## Start Recorded information

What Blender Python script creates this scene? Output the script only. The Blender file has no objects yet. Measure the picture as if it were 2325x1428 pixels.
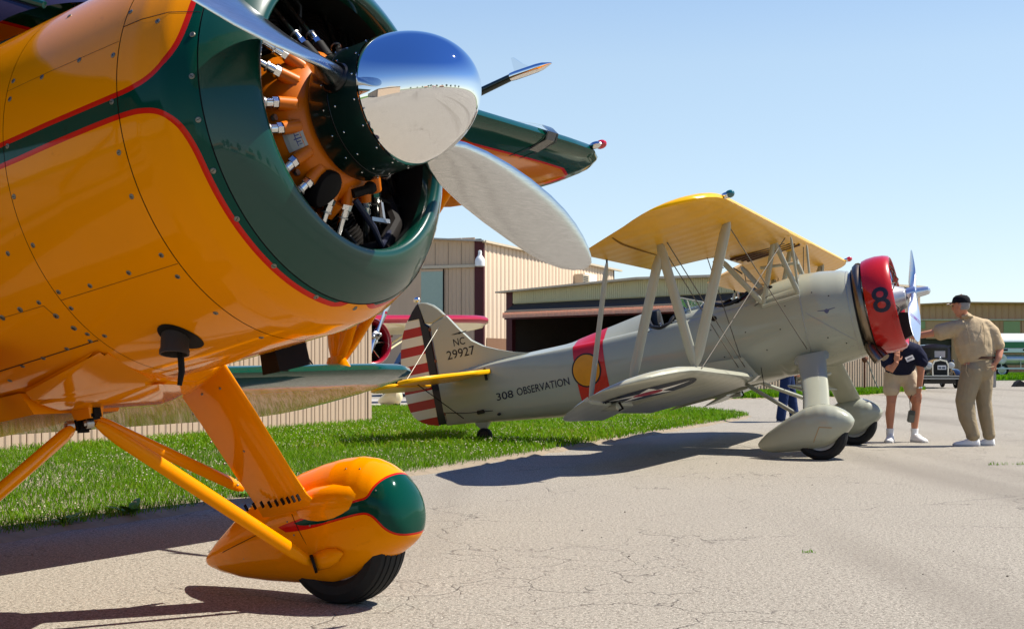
import bpy, bmesh, math, random
import numpy as np
from mathutils import Vector, Matrix
from mathutils.bvhtree import BVHTree
random.seed(7); rng = np.random.default_rng(7)
S = bpy.context.scene
COL = S.collection
R_ = math.radians

# ------------------------------------------------------------------ camera
cam_d = bpy.data.cameras.new('camera'); cam = bpy.data.objects.new('camera', cam_d); COL.objects.link(cam)
cam.location = (0, 0, 1.03); cam.rotation_euler = (R_(90), 0, 0)
cam_d.sensor_width = 36; cam_d.lens = 36 * 3000 / 2325; cam_d.shift_y = 109.5 / 2325
cam_d.clip_start = .05; cam_d.clip_end = 4000
S.camera = cam
# ------------------------------------------------------------------ sky and sun
SUN = Vector((.555, .114, .824)).normalized()
W = bpy.data.worlds.new('World'); S.world = W; W.use_nodes = True
wn = W.node_tree.nodes; wl = W.node_tree.links
sky = wn.new('ShaderNodeTexSky'); sky.sky_type = 'NISHITA'; sky.sun_disc = False
sky.sun_elevation = math.asin(SUN.z); sky.sun_rotation = math.atan2(SUN.x, SUN.y)
sky.air_density = 1.0; sky.dust_density = .0; sky.ozone_density = 2.0; sky.altitude = 200
wn['Background'].inputs['Strength'].default_value = .15
gm = wn.new('ShaderNodeGamma'); gm.inputs[1].default_value = .5
tint = wn.new('ShaderNodeMix'); tint.data_type = 'RGBA'; tint.blend_type = 'MULTIPLY'; tint.inputs[0].default_value = 1; tint.inputs[7].default_value = (1.13, 1.22, 1.29, 1)
# the zenith of this clear sky is a much deeper blue than the pale band near the horizon
tcw = wn.new('ShaderNodeTexCoord'); sxyz = wn.new('ShaderNodeSeparateXYZ'); zr = wn.new('ShaderNodeValToRGB'); deep = wn.new('ShaderNodeMix'); deep.data_type = 'RGBA'; deep.blend_type = 'MULTIPLY'; deep.inputs[0].default_value = 1
e_ = zr.color_ramp.elements; e_[0].position = 0; e_[0].color = (1, 1, 1, 1); e_[-1].position = .75; e_[-1].color = (.12, .28, .72, 1)
for p, c in ((.22, (.96, .985, 1, 1)), (.42, (.46, .68, 1, 1))): e_.new(p).color = c
wl.new(tcw.outputs['Generated'], sxyz.inputs[0]); wl.new(sxyz.outputs['Z'], zr.inputs[0])
wl.new(sky.outputs[0], gm.inputs[0]); wl.new(gm.outputs[0], tint.inputs[6]); wl.new(tint.outputs[2], deep.inputs[6]); wl.new(zr.outputs[0], deep.inputs[7]); wl.new(deep.outputs[2], wn['Background'].inputs['Color'])
sl = bpy.data.lights.new('sun', 'SUN'); sl.energy = 4.3; sl.angle = R_(.5); sl.color = (1, .95, .86)
so = bpy.data.objects.new('sun', sl); COL.objects.link(so); so.location = SUN * 60
so.rotation_euler = SUN.to_track_quat('Z', 'Y').to_euler()
S.view_settings.view_transform = 'Standard'; S.view_settings.look = 'None'
S.view_settings.exposure = 1.0; S.view_settings.gamma = 1; S.view_settings.use_curve_mapping = False
S.cycles.max_bounces = 8; S.cycles.glossy_bounces = 6; S.cycles.caustics_reflective = False; S.cycles.caustics_refractive = False

# ------------------------------------------------------------------ materials
class NT:
    def __init__(s, name):
        s.m = bpy.data.materials.new(name); s.m.use_nodes = True; s.t = s.m.node_tree; s.n = s.t.nodes; s.b = s.n['Principled BSDF']
    def add(s, typ, **kw):
        nd = s.n.new(typ)
        for k, v in kw.items():
            if k.startswith('i_'):
                key = k[2:]; key = int(key) if key.isdigit() else key
                nd.inputs[key].default_value = v
            else: setattr(nd, k, v)
        return nd
    def link(s, a, b): s.t.links.new(a, b)
    def mix(s, fac, a, b, blend='MIX'):
        m = s.n.new('ShaderNodeMix'); m.data_type = 'RGBA'; m.blend_type = blend
        for sock, v in ((m.inputs[0], fac), (m.inputs[6], a), (m.inputs[7], b)):
            if hasattr(v, 'is_linked'): s.link(v, sock)
            else: sock.default_value = v if isinstance(v, (int, float)) else (*v, 1) if len(v) == 3 else v
        return m.outputs[2]
    def math(s, op, a, b=None, clamp=False):
        m = s.n.new('ShaderNodeMath'); m.operation = op; m.use_clamp = clamp
        for i, v in enumerate((a, b)):
            if v is None: continue
            if hasattr(v, 'is_linked'): s.link(v, m.inputs[i])
            else: m.inputs[i].default_value = v
        return m.outputs[0]
    def noise(s, scale, detail=4, rough=.55, vec=None, dist=0):
        n = s.add('ShaderNodeTexNoise'); n.inputs['Scale'].default_value = scale; n.inputs['Detail'].default_value = detail
        n.inputs['Roughness'].default_value = rough; n.inputs['Distortion'].default_value = dist
        if vec is None: vec = s.obj()
        s.link(vec, n.inputs['Vector']); return n.outputs[0]
    def obj(s):
        if not hasattr(s, '_tc'): s._tc = s.add('ShaderNodeTexCoord')
        return s._tc.outputs['Object']
    def ramp(s, fac, *stops):
        r = s.add('ShaderNodeValToRGB'); e = r.color_ramp.elements
        while len(e) < len(stops): e.new(.5)
        for el, (p, c) in zip(e, stops): el.position = p; el.color = (*c, 1) if len(c) == 3 else c
        s.link(fac, r.inputs[0]); return r.outputs[0]
    def bump(s, h, strength=.2, dist=.01):
        b = s.add('ShaderNodeBump'); b.inputs['Strength'].default_value = strength; b.inputs['Distance'].default_value = dist
        s.link(h, b.inputs['Height']); s.link(b.outputs[0], s.b.inputs['Normal'])
    def set(s, **kw):
        for k, v in kw.items():
            i = s.b.inputs[k.replace('_', ' ')]
            if hasattr(v, 'is_linked'): s.link(v, i)
            else: i.default_value = (*v, 1) if isinstance(v, (tuple, list)) and len(v) == 3 else v
        return s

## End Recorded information

● **Work instructions**:
Please write out all the data again word for word, but not the pictures.

● **The completed task**:
What Blender Python script creates this scene? Output the script only. The Blender file has no objects yet. Measure the picture as if it were 2325x1428 pixels.
import bpy, bmesh, math, random
import numpy as np
from mathutils import Vector, Matrix
from mathutils.bvhtree import BVHTree
random.seed(7); rng = np.random.default_rng(7)
S = bpy.context.scene
COL = S.collection
R_ = math.radians

# ------------------------------------------------------------------ camera
cam_d = bpy.data.cameras.new('camera'); cam = bpy.data.objects.new('camera', cam_d); COL.objects.link(cam)
cam.location = (0, 0, 1.03); cam.rotation_euler = (R_(90), 0, 0)
cam_d.sensor_width = 36; cam_d.lens = 36 * 3000 / 2325; cam_d.shift_y = 109.5 / 2325
cam_d.clip_start = .05; cam_d.clip_end = 4000
S.camera = cam
# ------------------------------------------------------------------ sky and sun
SUN = Vector((.555, .114, .824)).normalized()
W = bpy.data.worlds.new('World'); S.world = W; W.use_nodes = True
wn = W.node_tree.nodes; wl = W.node_tree.links
sky = wn.new('ShaderNodeTexSky'); sky.sky_type = 'NISHITA'; sky.sun_disc = False
sky.sun_elevation = math.asin(SUN.z); sky.sun_rotation = math.atan2(SUN.x, SUN.y)
sky.air_density = 1.0; sky.dust_density = .0; sky.ozone_density = 2.0; sky.altitude = 200
wn['Background'].inputs['Strength'].default_value = .15
gm = wn.new('ShaderNodeGamma'); gm.inputs[1].default_value = .5
tint = wn.new('ShaderNodeMix'); tint.data_type = 'RGBA'; tint.blend_type = 'MULTIPLY'; tint.inputs[0].default_value = 1; tint.inputs[7].default_value = (1.13, 1.22, 1.29, 1)
# the zenith of this clear sky is a much deeper blue than the pale band near the horizon
tcw = wn.new('ShaderNodeTexCoord'); sxyz = wn.new('ShaderNodeSeparateXYZ'); zr = wn.new('ShaderNodeValToRGB'); deep = wn.new('ShaderNodeMix'); deep.data_type = 'RGBA'; deep.blend_type = 'MULTIPLY'; deep.inputs[0].default_value = 1
e_ = zr.color_ramp.elements; e_[0].position = 0; e_[0].color = (1, 1, 1, 1); e_[-1].position = .75; e_[-1].color = (.12, .28, .72, 1)
for p, c in ((.22, (.96, .985, 1, 1)), (.42, (.46, .68, 1, 1))): e_.new(p).color = c
wl.new(tcw.outputs['Generated'], sxyz.inputs[0]); wl.new(sxyz.outputs['Z'], zr.inputs[0])
wl.new(sky.outputs[0], gm.inputs[0]); wl.new(gm.outputs[0], tint.inputs[6]); wl.new(tint.outputs[2], deep.inputs[6]); wl.new(zr.outputs[0], deep.inputs[7]); wl.new(deep.outputs[2], wn['Background'].inputs['Color'])
sl = bpy.data.lights.new('sun', 'SUN'); sl.energy = 4.3; sl.angle = R_(.5); sl.color = (1, .95, .86)
so = bpy.data.objects.new('sun', sl); COL.objects.link(so); so.location = SUN * 60
so.rotation_euler = SUN.to_track_quat('Z', 'Y').to_euler()
S.view_settings.view_transform = 'Standard'; S.view_settings.look = 'None'
S.view_settings.exposure = 1.0; S.view_settings.gamma = 1; S.view_settings.use_curve_mapping = False
S.cycles.max_bounces = 8; S.cycles.glossy_bounces = 6; S.cycles.caustics_reflective = False; S.cycles.caustics_refractive = False

# ------------------------------------------------------------------ materials
class NT:
    def __init__(s, name):
        s.m = bpy.data.materials.new(name); s.m.use_nodes = True; s.t = s.m.node_tree; s.n = s.t.nodes; s.b = s.n['Principled BSDF']
    def add(s, typ, **kw):
        nd = s.n.new(typ)
        for k, v in kw.items():
            if k.startswith('i_'):
                key = k[2:]; key = int(key) if key.isdigit() else key
                nd.inputs[key].default_value = v
            else: setattr(nd, k, v)
        return nd
    def link(s, a, b): s.t.links.new(a, b)
    def mix(s, fac, a, b, blend='MIX'):
        m = s.n.new('ShaderNodeMix'); m.data_type = 'RGBA'; m.blend_type = blend
        for sock, v in ((m.inputs[0], fac), (m.inputs[6], a), (m.inputs[7], b)):
            if hasattr(v, 'is_linked'): s.link(v, sock)
            else: sock.default_value = v if isinstance(v, (int, float)) else (*v, 1) if len(v) == 3 else v
        return m.outputs[2]
    def math(s, op, a, b=None, clamp=False):
        m = s.n.new('ShaderNodeMath'); m.operation = op; m.use_clamp = clamp
        for i, v in enumerate((a, b)):
            if v is None: continue
            if hasattr(v, 'is_linked'): s.link(v, m.inputs[i])
            else: m.inputs[i].default_value = v
        return m.outputs[0]
    def noise(s, scale, detail=4, rough=.55, vec=None, dist=0):
        n = s.add('ShaderNodeTexNoise'); n.inputs['Scale'].default_value = scale; n.inputs['Detail'].default_value = detail
        n.inputs['Roughness'].default_value = rough; n.inputs['Distortion'].default_value = dist
        if vec is None: vec = s.obj()
        s.link(vec, n.inputs['Vector']); return n.outputs[0]
    def obj(s):
        if not hasattr(s, '_tc'): s._tc = s.add('ShaderNodeTexCoord')
        return s._tc.outputs['Object']
    def ramp(s, fac, *stops):
        r = s.add('ShaderNodeValToRGB'); e = r.color_ramp.elements
        while len(e) < len(stops): e.new(.5)
        for el, (p, c) in zip(e, stops): el.position = p; el.color = (*c, 1) if len(c) == 3 else c
        s.link(fac, r.inputs[0]); return r.outputs[0]
    def bump(s, h, strength=.2, dist=.01):
        b = s.add('ShaderNodeBump'); b.inputs['Strength'].default_value = strength; b.inputs['Distance'].default_value = dist
        s.link(h, b.inputs['Height']); s.link(b.outputs[0], s.b.inputs['Normal'])
    def set(s, **kw):
        for k, v in kw.items():
            i = s.b.inputs[k.replace('_', ' ')]
            if hasattr(v, 'is_linked'): s.link(v, i)
            else: i.default_value = (*v, 1) if isinstance(v, (tuple, list)) and len(v) == 3 else v
        return s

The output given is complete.